Desmotivação, por outro lado, é a ausência de desafio e de motivo espontâneo, frequentemente agravada pela frustração de não se ter alcançado proficiência através do estudo formal ou pelo insucesso em sistemas de avaliação (exames, notas, etc.). Experiências anteriores de resultados negativos, podem desencorajar o aluno de uma nova tentativa. Também aquele que não se identifica com a cultura estrangeira, - ou que às vezes até a despreza, - normalmente por falta de informação a respeito da mesma, estará desmotivado a aprender sua língua. Este é um problema frequentemente observado em salas de aula que enfatizam language learning em vez de language acquisition.

Leia mais sobre motivação e desmotivação aqui

Independência: O pleno desenvolvimento da competência na língua estrangeira ocorre quando o aprendiz, além de ser movido por um interesse ou necessidade pessoal, assume o controle de seu próprio destino neste processo, adquire consciência de suas habilidades e de suas limitações, e desenvolve uma estratégia que consegue tirar vantagem de suas habilidades e compensar suas limitações. Portanto, independência em relação a professores e programas é, no plano psicológico, um elemento fundamental.

Tempo de dedicação e grau de envolvimento: Logicamente, quanto mais tempo for dedicado ao contato com a língua estrangeira, tanto maior será o grau de assimilação. Não só o tempo de contato, entretanto, mas também o grau de envolvimento afetivo e psicológico por ocasião do contato, terá influência decisiva. Por exemplo, se o contato for com a língua falada, se o aluno estiver conversando com algum estrangeiro, quanto maior o envolvimento afetivo com essa pessoa, ou quanto maior o grau de interesse ou de importância da conversa, tanto melhor a assimilação. Se o contato for com texto escrito, se o aluno estiver tentando ler um texto em inglês, quanto maior for o interesse do aluno pelo assunto, tanto maior sua assimilação.

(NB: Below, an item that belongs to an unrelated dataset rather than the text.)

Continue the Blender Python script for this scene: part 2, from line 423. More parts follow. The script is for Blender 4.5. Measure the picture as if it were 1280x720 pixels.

Conclusão: Programas de ensino de línguas serão mais eficazes se oferecerem ambientes autênticos que estimulem a motivação e serão menos eficazes se predeterminarem o mesmo ritmo para todos. Devem levar em consideração diferenças individuais, permitindo que cada um construa seu desenvolvimento de acordo com seu talento, motivação e disponibilidade. Ou seja, devem saber explorar o talento dos mais rápidos, bem como respeitar o ritmo de assimilação daqueles que precisam de mais tempo.